Raw records:

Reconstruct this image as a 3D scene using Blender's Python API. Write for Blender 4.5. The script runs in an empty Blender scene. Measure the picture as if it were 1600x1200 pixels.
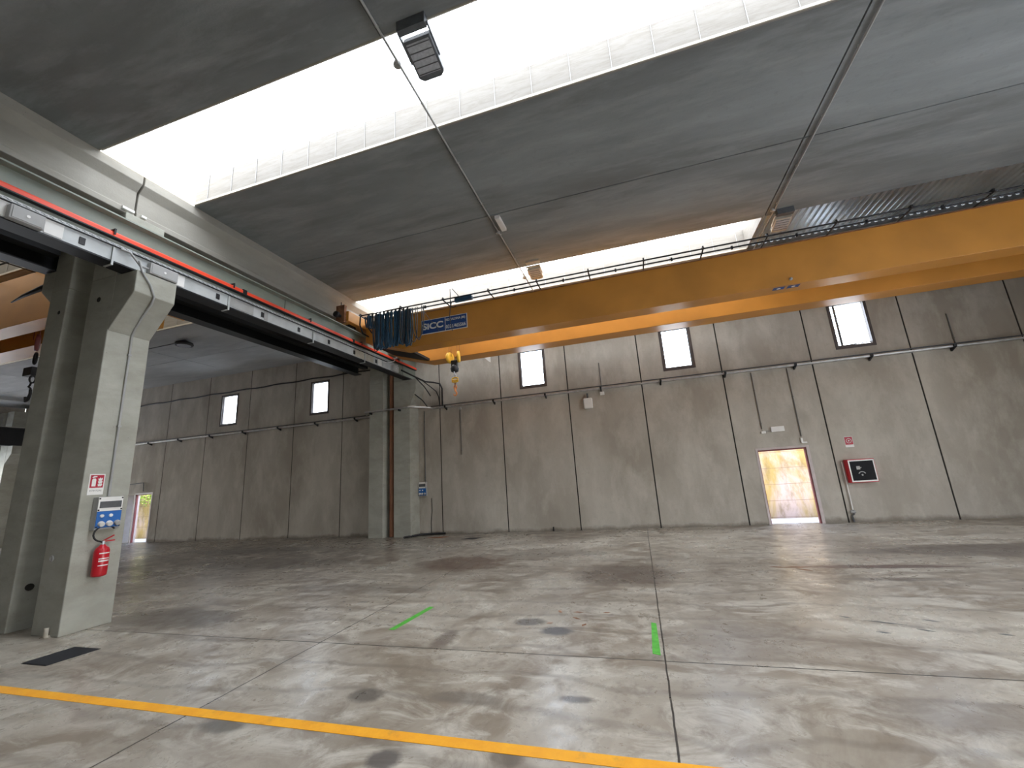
import bpy, math, random
from mathutils import Vector, Matrix
random.seed(7)
S = bpy.context.scene
COL = S.collection

# ---------------------------------------------------------------- camera
F_PX = 643.4
yaw, pit, rol = -0.279369, 0.222148, -0.065544
cy, sy, cp, sp, cr, sr = math.cos(yaw), math.sin(yaw), math.cos(pit), math.sin(pit), math.cos(rol), math.sin(rol)
fw = Vector((sy*cp, cy*cp, sp)); r0 = Vector((cy, -sy, 0)); u0 = r0.cross(fw)
cr_ = cr*r0 + sr*u0; cu_ = -sr*r0 + cr*u0
cam = bpy.data.objects.new('camera', bpy.data.cameras.new('camera'))
COL.objects.link(cam)
cam.data.sensor_width = 36.0
cam.data.lens = 36.0*F_PX/1600.0
cam.data.clip_start = 0.05; cam.data.clip_end = 500
M3 = Matrix((cr_, cu_, -fw)).transposed()
cam.matrix_world = Matrix.Translation((0, 0, 1.76)) @ M3.to_4x4()
S.camera = cam

# ---------------------------------------------------------------- world, sun, exposure
S.view_settings.view_transform = 'Standard'
S.view_settings.look = 'None'
S.view_settings.exposure = 0.72
S.view_settings.gamma = 1.0
S.view_settings.use_curve_mapping = False
W = bpy.data.worlds.new('world'); S.world = W; W.use_nodes = True
wn = W.node_tree.nodes; wl = W.node_tree.links
bg = wn['Background']
tc = wn.new('ShaderNodeTexCoord'); sx = wn.new('ShaderNodeSeparateXYZ'); rp = wn.new('ShaderNodeValToRGB')
rp.color_ramp.elements[0].position = 0.0; rp.color_ramp.elements[0].color = (1.0, 0.98, 0.93, 1)
rp.color_ramp.elements[1].position = 0.7; rp.color_ramp.elements[1].color = (0.46, 0.62, 0.95, 1)
wl.new(tc.outputs['Generated'], sx.inputs[0]); wl.new(sx.outputs[2], rp.inputs[0]); wl.new(rp.outputs[0], bg.inputs[0])
bg.inputs[1].default_value = 7.0
SKYLIGHT_EMIT = 2.6
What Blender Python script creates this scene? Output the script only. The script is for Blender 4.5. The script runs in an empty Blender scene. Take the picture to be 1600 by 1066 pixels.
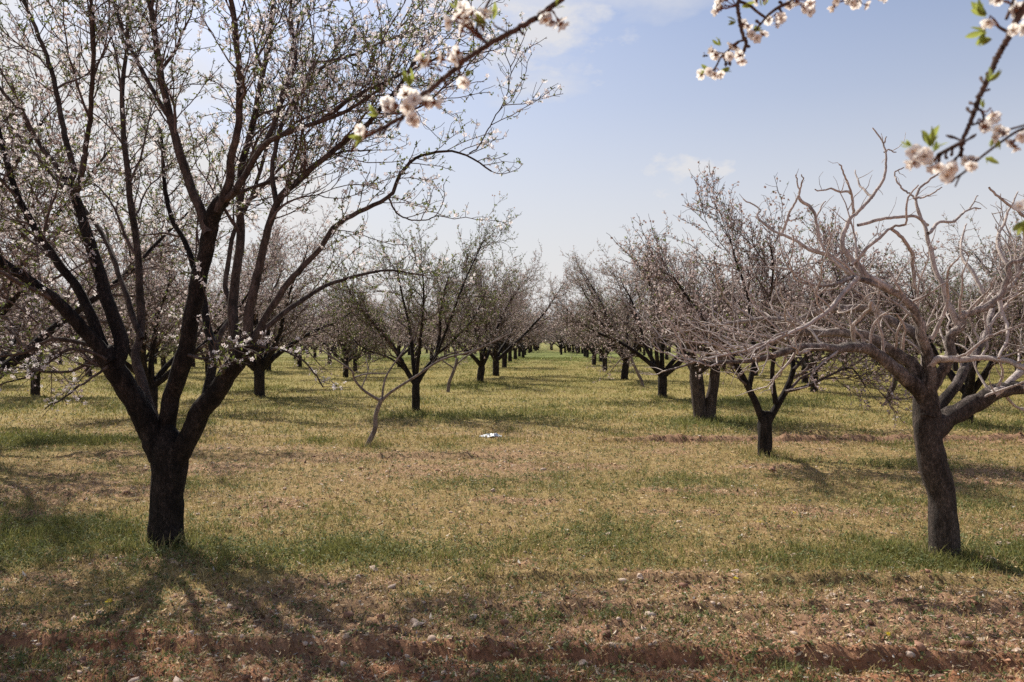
import bpy, bmesh, math, random
import numpy as np
from mathutils import Vector

# ------------------------------------------------------------------ camera, light, sky
C = bpy.context.scene
COL = C.collection
F = 1244.0            # focal length in photo pixels (28 mm on a 36 mm sensor, 1600 px wide)
HZ = 530.0            # photo row of the horizon
EYE = 1.6
SUN_ELEV, SUN_AZ = 46.0, -33.0    # azimuth measured from +Y (view direction), negative = left

cam_d = bpy.data.cameras.new("camera")
cam = bpy.data.objects.new("camera", cam_d)
COL.objects.link(cam)
cam.location = (0, 0, EYE)
cam.rotation_euler = (math.radians(90), 0, 0)
cam_d.lens = 28.0
cam_d.sensor_width = 36.0
cam_d.shift_y = -(533 - HZ) / 1600.0
cam_d.clip_start = 0.05
cam_d.clip_end = 5000
cam_d.dof.use_dof = True
cam_d.dof.focus_distance = 9.0
cam_d.dof.aperture_fstop = 5.0
C.camera = cam

C.view_settings.view_transform = 'Standard'
C.view_settings.look = 'None'
C.view_settings.exposure = 0.41
C.view_settings.gamma = 1.0
C.render.engine = 'CYCLES'
C.cycles.max_bounces = 6
C.cycles.diffuse_bounces = 3
C.cycles.transmission_bounces = 4
C.cycles.use_denoising = False

sun_dir = Vector((math.sin(math.radians(SUN_AZ)) * math.cos(math.radians(SUN_ELEV)),
                  math.cos(math.radians(SUN_AZ)) * math.cos(math.radians(SUN_ELEV)),
                  math.sin(math.radians(SUN_ELEV))))
sl = bpy.data.lights.new("sun", 'SUN')
sl.energy = 5.0
sl.angle = math.radians(0.6)
sl.color = (1.0, 0.94, 0.83)
so = bpy.data.objects.new("sun", sl)
COL.objects.link(so)
so.rotation_euler = sun_dir.to_track_quat('Z', 'Y').to_euler()

W = bpy.data.worlds.new("World")
C.world = W
W.use_nodes = True
nt = W.node_tree
for n in list(nt.nodes):
    nt.nodes.remove(n)


def N(tree, typ, **kw):
    n = tree.nodes.new(typ)
    for k, v in kw.items():
        setattr(n, k, v)
    return n


def L(tree, a, b):
    tree.links.new(a, b)


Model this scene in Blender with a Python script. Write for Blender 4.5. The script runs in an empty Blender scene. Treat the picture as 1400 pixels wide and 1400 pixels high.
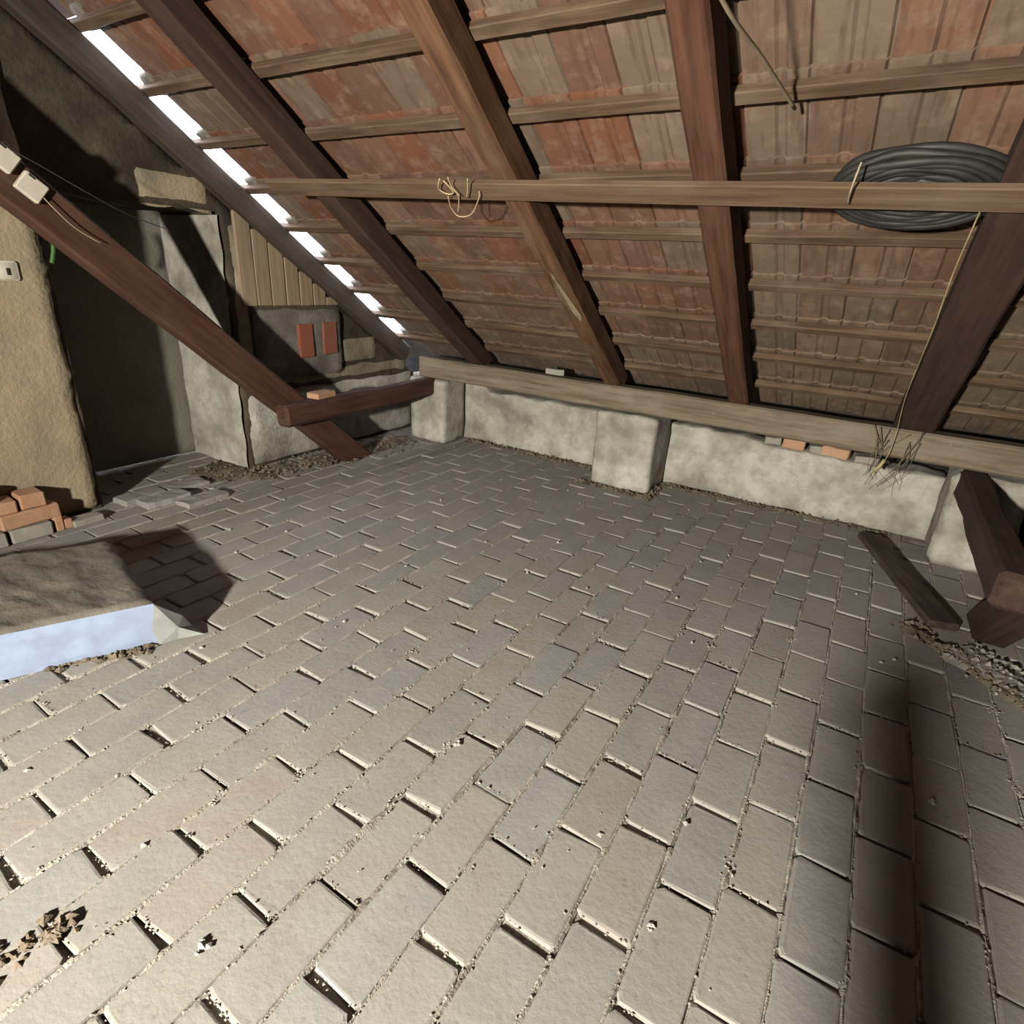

What is needed:
Up to and including the line containing "COL = S.collection", quote each line of the entries above from the very first, please, exactly and without images.

Solution for this problem:
Reconstruct this image as a 3D scene using Blender's Python API. Write for Blender 4.5. The script runs in an empty Blender scene. Measure the picture as if it were 1600x1200 pixels.
import bpy, math, random
from mathutils import Vector, Matrix
random.seed(7)
S = bpy.context.scene
COL = S.collection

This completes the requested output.